Loose meat sounds like what my mom made for her 5 children in North Carolina where I grew up: Sloppy Joe’s, browned ground beef with ketchup and not much else, because my youngest brother couldn’t tolerate any seasoning and she had to eliminate the finely chopped onion and green pepper and canned tomato sauce she included when he was still at baby food age. Served with toasted white hamburger bun. Foods I miss from North Carolina: local produce including peaches, tomatoes, okra, field peas, butter beans, corn in many kinds of preparations; biscuits; hushpuppies; the cornbread that has little or no white flour or sugar; barbecue with the vinegar sauce; local seafood of all kinds (especially fried oysters). Ooops, I forgot chicken pie! Made with really excellent homemade chicken stock, a dish of my dreams! Ooops, again, I forgot homemade pimento cheese. I much prefer the kind without cream cheese.
I’ve visited Utah and New Mexico for many weeks over decades; many fewer weeks but very compelling time in Colorado. We’d go back to beloved spots in Utah (national and state parks) and New Mexico (so much in rural areas there, including the pueblos and state parks, as well as Albuquerque, Santa Fe and Taos) before considering Arizona, especially now. The food in New Mexico is especially compelling to us. We had only about 5 days in New Orleans and no where else in Louisiana (unfortunately). It, like New Mexico, felt to us like a different, very interesting country, and the food in New Orleans was fantastic. Florida, Everglades and Keys have always sounded interesting, not in consideration now.
I lived in Northern California for 10 years and the restaurants, cheese, grocery shopping in general for all kinds of local and international ingredients, local produce, wine, landscapes will be in my dreams forever. Cioppino!

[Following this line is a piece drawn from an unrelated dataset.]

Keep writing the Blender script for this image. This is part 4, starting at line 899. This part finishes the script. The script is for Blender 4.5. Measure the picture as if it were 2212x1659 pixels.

Moving from Northern California to Boston in 1988, though I’d lived here in college for four years in the mid 1970s, was a rude shock. Boston food has gotten so much better since then even given the short growing season. And the fresh seafood is fantastic…New England clam pizza when it’s good is fantastic, local farmers markets are much more widespread, and in travels around New England, we’ve enjoyed lots of great versions of clear clam chowder (Rhode Island, no diary) and clam fritters, and lobster melt sandwiches. Fantastic New England cheeses and local bakeries. There are lots of small farms in close proximity to Boston growing many varieties of heirloom apples and tomatoes and other produce, including Asian and Latin American/Caribbean produce. Vermont and Maine are also interesting for food; New Hampshire not as much for us.
I was only in Oregon for 4 nights, in the south. So I didn’t make it Portland. I wish I had experienced more of Oregon food.